Dataset extract
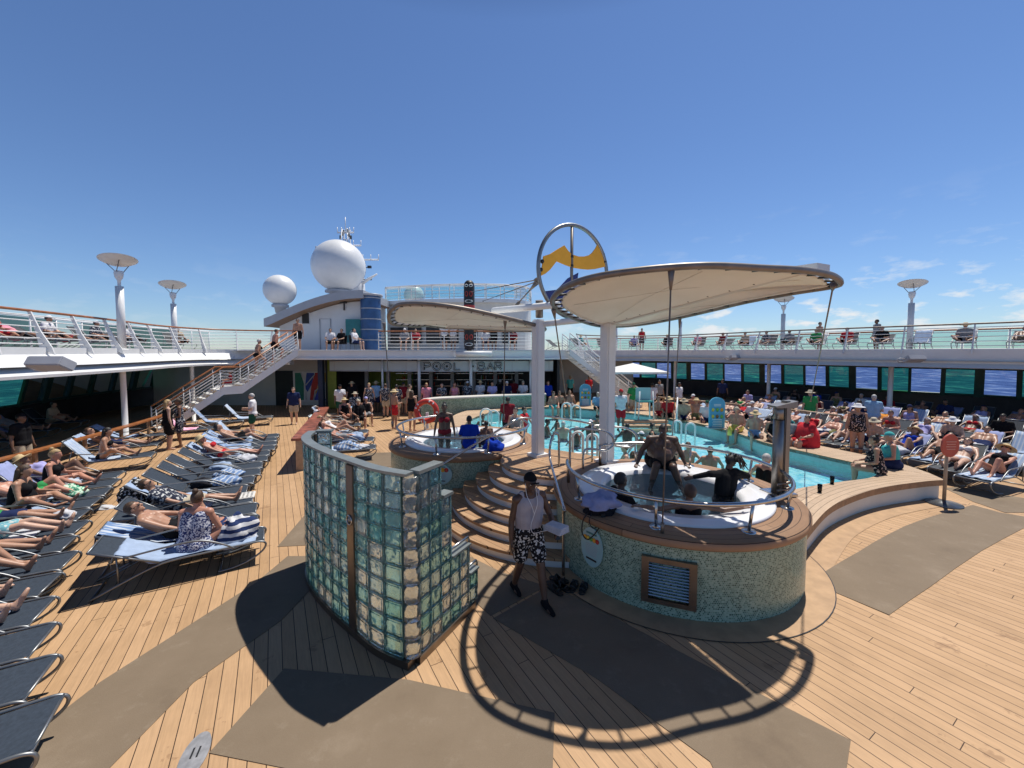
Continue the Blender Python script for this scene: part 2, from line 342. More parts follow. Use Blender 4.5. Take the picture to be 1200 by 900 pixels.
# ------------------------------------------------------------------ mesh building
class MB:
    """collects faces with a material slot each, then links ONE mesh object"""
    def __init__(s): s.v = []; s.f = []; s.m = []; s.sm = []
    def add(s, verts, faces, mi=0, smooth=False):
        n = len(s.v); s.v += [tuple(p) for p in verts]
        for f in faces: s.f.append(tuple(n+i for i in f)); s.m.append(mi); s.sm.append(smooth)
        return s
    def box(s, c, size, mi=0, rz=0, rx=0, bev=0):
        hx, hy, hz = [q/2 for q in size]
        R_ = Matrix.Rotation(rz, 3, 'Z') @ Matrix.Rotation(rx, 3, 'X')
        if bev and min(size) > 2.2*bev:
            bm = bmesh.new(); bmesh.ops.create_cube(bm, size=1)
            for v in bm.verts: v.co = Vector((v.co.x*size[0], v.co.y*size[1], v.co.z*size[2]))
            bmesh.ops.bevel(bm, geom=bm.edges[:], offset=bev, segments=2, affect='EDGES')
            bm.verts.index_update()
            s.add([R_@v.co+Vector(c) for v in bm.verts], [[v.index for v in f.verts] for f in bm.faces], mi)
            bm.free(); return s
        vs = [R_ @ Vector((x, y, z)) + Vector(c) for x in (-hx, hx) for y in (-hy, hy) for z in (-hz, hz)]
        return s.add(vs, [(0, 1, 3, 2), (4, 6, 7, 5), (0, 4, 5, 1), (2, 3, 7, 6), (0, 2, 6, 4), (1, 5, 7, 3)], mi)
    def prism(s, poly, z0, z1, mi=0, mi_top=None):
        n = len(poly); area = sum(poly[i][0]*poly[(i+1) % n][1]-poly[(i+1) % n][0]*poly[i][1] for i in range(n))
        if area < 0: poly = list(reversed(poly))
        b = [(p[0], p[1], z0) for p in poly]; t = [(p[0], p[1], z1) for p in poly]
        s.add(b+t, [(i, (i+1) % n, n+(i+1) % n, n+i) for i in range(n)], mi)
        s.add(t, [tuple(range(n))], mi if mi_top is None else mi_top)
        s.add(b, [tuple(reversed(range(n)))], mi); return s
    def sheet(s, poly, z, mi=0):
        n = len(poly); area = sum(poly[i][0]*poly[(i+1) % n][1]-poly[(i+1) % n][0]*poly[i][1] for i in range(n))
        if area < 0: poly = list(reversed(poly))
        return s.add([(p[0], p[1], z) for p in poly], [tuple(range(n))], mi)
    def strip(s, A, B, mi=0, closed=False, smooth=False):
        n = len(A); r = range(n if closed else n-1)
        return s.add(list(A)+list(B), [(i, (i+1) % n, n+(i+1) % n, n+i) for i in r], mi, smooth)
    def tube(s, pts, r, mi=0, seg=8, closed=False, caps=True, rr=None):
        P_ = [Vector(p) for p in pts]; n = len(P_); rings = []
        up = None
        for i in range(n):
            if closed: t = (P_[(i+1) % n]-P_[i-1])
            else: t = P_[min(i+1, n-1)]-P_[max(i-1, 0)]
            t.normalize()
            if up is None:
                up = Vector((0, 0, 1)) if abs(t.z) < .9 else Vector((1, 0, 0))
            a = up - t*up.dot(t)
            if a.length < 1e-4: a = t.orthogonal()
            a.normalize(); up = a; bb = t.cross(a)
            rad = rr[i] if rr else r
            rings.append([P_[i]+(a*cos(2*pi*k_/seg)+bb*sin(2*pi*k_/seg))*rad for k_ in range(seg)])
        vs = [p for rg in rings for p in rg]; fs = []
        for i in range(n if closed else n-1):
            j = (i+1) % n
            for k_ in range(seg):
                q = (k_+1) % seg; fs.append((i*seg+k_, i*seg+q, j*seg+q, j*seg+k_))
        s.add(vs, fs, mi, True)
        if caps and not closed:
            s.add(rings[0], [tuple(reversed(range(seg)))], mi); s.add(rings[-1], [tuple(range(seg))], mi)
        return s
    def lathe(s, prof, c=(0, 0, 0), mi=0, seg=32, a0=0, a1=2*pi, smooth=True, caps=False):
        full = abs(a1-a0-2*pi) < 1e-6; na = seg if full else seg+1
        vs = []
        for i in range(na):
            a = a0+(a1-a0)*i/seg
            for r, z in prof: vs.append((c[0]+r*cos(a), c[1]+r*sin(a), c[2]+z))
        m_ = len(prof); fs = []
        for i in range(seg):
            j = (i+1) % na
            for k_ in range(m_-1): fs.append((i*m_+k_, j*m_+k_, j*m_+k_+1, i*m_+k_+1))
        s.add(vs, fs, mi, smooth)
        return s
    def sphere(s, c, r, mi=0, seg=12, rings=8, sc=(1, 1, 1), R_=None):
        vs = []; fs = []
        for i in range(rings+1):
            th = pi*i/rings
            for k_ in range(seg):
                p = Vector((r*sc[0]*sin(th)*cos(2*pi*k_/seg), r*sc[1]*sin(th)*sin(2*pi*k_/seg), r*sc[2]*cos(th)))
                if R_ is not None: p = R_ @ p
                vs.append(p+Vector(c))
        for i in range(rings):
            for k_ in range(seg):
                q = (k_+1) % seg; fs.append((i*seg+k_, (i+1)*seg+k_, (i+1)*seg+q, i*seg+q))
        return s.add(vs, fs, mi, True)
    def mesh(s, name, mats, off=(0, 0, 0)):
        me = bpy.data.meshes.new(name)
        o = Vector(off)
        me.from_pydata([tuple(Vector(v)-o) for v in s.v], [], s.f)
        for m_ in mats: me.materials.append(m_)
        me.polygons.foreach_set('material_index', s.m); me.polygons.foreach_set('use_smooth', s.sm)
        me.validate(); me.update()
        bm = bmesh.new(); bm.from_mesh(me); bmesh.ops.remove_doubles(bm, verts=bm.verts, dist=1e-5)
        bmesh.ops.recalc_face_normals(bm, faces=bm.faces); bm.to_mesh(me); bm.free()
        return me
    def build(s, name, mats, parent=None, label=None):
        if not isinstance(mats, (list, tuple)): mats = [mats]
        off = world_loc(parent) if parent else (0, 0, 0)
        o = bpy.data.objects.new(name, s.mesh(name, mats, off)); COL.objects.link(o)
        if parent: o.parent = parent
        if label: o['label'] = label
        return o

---

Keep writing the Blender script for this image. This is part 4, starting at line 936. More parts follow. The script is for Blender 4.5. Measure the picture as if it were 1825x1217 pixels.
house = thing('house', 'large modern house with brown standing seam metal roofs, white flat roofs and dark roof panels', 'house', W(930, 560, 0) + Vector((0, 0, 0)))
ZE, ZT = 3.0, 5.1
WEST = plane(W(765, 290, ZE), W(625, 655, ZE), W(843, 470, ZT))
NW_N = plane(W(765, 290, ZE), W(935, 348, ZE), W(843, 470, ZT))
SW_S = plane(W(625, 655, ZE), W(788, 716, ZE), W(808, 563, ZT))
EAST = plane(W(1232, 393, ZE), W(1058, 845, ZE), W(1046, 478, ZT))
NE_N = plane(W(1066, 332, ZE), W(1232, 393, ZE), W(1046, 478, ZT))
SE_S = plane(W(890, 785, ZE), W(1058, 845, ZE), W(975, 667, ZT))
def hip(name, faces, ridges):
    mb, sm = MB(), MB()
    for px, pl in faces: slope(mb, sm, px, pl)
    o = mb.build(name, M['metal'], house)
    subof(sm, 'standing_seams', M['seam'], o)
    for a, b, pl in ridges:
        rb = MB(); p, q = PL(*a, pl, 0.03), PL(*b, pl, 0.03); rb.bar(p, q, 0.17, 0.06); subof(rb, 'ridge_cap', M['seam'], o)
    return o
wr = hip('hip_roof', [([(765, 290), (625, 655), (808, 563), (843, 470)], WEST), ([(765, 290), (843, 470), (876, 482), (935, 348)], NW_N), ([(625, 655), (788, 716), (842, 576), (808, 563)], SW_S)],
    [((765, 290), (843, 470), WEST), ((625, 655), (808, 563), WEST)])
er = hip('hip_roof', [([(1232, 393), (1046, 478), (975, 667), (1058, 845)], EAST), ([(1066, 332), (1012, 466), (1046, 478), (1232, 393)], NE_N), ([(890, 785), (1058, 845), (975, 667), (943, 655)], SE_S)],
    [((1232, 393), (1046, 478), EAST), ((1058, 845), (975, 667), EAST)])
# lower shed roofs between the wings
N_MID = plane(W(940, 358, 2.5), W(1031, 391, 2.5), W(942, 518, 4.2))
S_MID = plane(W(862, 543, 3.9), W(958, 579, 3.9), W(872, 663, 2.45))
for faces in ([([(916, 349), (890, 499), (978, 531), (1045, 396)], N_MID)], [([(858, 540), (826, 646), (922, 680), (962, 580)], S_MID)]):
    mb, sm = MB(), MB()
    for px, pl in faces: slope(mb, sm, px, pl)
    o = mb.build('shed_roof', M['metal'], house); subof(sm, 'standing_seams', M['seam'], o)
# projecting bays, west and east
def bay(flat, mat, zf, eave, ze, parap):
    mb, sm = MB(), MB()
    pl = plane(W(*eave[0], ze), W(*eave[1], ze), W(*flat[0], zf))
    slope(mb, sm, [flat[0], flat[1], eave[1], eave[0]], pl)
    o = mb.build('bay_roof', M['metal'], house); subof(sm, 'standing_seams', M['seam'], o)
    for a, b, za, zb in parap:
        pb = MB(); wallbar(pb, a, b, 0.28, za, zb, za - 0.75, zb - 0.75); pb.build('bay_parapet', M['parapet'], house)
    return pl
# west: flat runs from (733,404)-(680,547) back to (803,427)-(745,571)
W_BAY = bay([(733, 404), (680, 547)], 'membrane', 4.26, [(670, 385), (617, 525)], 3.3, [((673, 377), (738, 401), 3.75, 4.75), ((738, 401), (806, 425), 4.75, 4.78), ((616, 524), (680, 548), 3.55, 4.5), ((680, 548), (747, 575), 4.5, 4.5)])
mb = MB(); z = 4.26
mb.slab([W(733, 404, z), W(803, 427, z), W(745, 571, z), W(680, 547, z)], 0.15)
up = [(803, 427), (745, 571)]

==

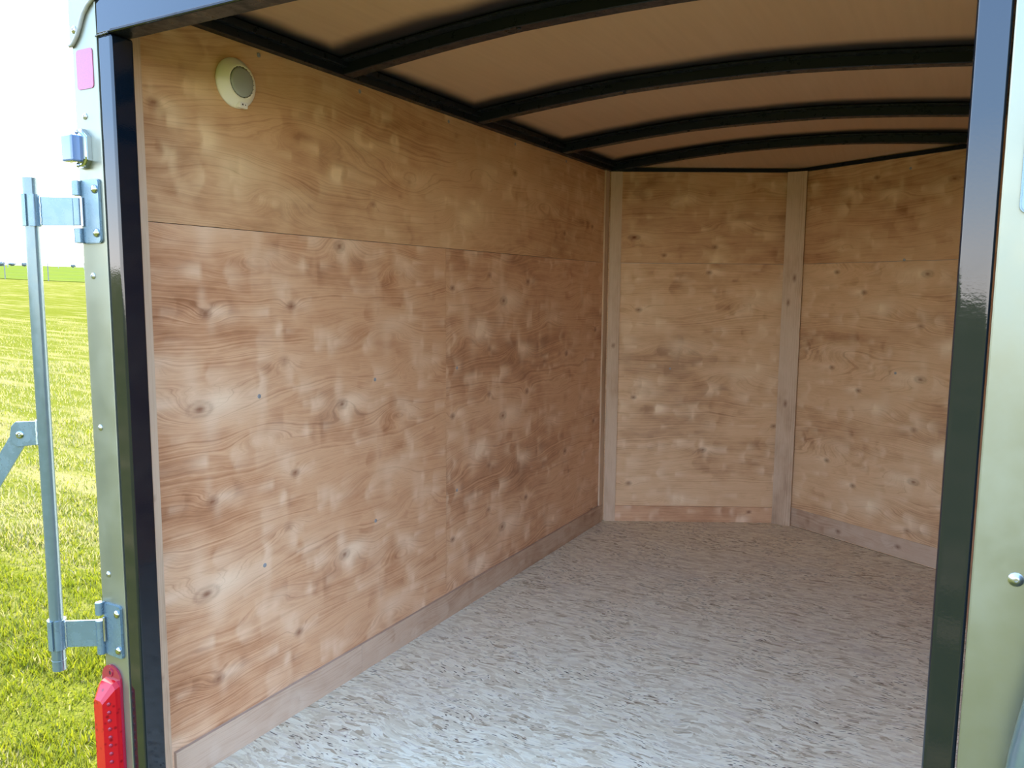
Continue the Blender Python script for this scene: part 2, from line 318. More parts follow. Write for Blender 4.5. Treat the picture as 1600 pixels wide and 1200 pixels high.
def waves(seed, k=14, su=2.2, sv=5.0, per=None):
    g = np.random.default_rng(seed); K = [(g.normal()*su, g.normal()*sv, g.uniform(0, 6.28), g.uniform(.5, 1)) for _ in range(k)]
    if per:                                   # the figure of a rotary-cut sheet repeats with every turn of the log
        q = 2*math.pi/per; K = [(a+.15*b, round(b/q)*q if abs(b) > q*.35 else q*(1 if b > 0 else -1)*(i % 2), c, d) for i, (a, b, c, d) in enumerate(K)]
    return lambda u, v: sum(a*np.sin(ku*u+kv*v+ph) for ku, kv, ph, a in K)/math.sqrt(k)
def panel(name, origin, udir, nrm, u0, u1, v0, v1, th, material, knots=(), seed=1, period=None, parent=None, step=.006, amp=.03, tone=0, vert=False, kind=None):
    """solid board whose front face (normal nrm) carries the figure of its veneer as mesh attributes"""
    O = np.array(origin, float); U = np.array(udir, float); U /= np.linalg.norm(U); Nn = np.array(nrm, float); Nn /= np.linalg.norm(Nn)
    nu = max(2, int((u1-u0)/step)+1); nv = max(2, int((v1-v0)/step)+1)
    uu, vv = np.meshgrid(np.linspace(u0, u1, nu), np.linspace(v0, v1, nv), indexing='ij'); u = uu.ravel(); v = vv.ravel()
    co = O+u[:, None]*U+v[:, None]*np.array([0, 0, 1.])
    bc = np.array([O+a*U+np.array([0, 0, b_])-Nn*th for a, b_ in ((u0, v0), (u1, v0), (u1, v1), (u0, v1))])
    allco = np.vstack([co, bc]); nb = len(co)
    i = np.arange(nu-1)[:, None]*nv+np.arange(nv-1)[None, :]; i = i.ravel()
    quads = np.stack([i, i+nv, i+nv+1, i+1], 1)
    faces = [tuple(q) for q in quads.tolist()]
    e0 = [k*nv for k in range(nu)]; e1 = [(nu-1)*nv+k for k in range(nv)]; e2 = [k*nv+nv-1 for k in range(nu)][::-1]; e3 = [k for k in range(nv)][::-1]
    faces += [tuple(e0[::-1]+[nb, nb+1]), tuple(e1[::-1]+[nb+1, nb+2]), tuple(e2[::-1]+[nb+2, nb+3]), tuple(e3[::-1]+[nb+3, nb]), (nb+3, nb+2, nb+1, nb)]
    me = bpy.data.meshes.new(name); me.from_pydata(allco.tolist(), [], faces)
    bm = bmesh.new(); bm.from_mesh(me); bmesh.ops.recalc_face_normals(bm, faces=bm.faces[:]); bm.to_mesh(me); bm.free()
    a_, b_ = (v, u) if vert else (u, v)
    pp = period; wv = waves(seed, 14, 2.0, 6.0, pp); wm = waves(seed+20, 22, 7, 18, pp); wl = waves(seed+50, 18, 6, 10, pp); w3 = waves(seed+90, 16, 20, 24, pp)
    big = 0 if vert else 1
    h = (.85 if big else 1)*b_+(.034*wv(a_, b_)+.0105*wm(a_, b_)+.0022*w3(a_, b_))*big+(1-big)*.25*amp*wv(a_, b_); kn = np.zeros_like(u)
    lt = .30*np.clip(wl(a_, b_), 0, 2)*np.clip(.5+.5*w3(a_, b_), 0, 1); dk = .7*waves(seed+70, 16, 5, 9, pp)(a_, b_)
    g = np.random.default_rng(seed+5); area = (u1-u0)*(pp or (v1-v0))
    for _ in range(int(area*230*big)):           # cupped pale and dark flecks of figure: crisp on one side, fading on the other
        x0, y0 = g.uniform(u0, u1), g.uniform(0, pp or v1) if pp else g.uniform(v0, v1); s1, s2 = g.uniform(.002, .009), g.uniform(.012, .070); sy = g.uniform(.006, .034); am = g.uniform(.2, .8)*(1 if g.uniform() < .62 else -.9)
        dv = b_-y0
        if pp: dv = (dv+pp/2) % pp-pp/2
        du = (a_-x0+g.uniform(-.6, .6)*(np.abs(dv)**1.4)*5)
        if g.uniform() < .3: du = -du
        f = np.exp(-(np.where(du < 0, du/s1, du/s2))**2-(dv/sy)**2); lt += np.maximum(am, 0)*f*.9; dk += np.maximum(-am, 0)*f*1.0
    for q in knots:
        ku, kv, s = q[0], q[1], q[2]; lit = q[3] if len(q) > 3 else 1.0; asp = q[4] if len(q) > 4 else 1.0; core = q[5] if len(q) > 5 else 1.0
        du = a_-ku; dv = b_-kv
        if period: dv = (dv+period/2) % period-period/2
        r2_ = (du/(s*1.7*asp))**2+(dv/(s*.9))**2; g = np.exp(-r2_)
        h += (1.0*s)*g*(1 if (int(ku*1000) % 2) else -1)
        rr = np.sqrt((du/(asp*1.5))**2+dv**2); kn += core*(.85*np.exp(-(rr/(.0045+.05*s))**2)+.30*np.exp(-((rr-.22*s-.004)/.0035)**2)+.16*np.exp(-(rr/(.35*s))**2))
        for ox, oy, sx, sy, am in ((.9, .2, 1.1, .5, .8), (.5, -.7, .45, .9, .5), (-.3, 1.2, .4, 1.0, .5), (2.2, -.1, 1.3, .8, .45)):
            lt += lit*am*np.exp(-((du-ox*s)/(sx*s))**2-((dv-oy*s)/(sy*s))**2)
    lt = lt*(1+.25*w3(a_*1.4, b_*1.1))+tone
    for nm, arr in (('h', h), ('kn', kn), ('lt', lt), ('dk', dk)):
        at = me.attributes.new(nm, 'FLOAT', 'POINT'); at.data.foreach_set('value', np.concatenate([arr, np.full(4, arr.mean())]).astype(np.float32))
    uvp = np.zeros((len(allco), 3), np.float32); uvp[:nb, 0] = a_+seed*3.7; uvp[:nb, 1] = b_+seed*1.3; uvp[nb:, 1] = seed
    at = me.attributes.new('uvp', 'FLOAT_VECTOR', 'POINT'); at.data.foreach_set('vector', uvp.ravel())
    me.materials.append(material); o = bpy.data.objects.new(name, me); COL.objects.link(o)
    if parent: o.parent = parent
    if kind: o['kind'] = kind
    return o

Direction
From the material above, copy each line that includes the word "follow".

Complete response
Continue the Blender Python script for this scene: part 2, from line 342. More parts follow. Use Blender 4.5. Take the picture to be 1200 by 900 pixels.
Keep writing the Blender script for this image. This is part 4, starting at line 936. More parts follow. The script is for Blender 4.5. Measure the picture as if it were 1825x1217 pixels.
Continue the Blender Python script for this scene: part 2, from line 318. More parts follow. Write for Blender 4.5. Treat the picture as 1600 pixels wide and 1200 pixels high.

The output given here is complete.